Anyone who is seeking to come to the United States to live or work in Corona, California has to meet certain criteria. While some people come to the country because of their employment, many others come to be reunited with family members who are already citizens. In a recent speech, President Donald Trump signaled his desire to move away from a family-based model and adopt a merit-based system for deciding who can come to the U.S. Here is a look at what that type of system may involve.

According to USA Today, if implemented correctly, a merit-based system could be successful. Many who are in favor of it look to Australia and Canada as examples of countries that use a point system to decide who may enter. Certain attributes, such as education, languages spoken and work experience, would be assigned points and only those with the most points would earn entrance to the U.S.

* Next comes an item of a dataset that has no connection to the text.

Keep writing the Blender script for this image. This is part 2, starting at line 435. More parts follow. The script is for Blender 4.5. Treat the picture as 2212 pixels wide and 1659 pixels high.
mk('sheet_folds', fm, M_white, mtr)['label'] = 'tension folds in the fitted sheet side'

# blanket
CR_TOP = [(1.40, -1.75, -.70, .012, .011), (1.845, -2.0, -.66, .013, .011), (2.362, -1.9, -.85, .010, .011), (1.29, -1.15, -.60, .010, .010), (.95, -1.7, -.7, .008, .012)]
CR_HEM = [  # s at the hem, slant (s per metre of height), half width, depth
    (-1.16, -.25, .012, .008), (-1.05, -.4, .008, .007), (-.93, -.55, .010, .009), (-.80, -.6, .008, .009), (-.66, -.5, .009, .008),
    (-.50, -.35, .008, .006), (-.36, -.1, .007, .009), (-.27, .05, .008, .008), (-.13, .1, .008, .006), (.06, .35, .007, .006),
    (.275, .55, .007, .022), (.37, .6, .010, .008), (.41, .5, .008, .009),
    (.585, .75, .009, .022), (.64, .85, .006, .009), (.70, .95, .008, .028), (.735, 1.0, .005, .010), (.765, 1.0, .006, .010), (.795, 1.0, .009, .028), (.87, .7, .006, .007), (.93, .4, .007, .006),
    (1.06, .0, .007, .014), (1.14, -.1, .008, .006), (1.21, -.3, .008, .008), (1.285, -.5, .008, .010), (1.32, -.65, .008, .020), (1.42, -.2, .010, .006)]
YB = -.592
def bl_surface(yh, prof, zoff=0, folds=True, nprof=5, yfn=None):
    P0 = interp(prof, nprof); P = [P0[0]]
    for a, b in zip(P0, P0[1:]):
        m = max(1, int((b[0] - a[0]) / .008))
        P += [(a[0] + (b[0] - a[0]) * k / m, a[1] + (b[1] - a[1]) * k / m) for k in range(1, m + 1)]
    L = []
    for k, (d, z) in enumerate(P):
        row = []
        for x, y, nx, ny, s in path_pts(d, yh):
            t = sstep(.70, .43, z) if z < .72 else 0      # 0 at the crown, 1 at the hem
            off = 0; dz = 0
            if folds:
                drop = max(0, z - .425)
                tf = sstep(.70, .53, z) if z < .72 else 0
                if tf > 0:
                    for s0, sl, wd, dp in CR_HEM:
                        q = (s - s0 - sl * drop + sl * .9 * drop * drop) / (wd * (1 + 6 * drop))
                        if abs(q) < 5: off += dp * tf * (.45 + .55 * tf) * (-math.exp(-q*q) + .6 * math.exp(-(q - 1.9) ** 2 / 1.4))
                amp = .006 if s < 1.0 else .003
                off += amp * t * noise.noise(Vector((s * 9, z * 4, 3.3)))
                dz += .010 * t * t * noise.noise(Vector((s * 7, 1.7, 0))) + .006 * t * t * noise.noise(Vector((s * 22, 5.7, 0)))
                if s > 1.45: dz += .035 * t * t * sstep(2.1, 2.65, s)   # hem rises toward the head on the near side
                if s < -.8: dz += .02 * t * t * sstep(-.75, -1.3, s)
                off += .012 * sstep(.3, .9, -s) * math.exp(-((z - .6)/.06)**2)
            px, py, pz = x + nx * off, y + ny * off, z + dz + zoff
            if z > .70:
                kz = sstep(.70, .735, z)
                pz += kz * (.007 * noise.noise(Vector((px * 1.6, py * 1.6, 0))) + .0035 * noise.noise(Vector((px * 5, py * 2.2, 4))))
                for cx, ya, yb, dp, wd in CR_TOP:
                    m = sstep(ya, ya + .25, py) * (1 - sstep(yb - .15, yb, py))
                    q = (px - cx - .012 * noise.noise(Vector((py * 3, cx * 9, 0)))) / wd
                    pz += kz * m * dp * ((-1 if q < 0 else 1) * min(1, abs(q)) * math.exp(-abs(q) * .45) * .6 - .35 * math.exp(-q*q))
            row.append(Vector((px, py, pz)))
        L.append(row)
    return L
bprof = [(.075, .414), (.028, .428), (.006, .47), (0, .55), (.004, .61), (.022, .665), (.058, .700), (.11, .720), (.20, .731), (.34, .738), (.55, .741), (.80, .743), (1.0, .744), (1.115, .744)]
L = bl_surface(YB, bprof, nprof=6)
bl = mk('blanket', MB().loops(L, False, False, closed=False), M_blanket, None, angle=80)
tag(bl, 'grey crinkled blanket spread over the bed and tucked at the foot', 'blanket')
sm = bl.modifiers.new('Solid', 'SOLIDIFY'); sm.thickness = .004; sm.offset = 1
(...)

Supporters argue that by only welcoming those who can contribute greatly to society, it will strengthen the economy. Detractors point out that non-skilled workers are also important to the U.S. economy and that excluding those types of people from immigrating to the U.S. may actually harm some businesses.

In particular, construction and farming, two key industries, may suffer from a lack of workers if only highly-skilled foreigners are admitted, reports Money Magazine. That is because many Americans consider such jobs beneath them and are unwilling to accept that type of employment. Also, if a person enters the country because he or she is considered highly skilled and educated, this does not mean that they will be able to secure employment once they are here that utilizes those skills. At this point, no specific policy recommendations have been issued by the Trump administration.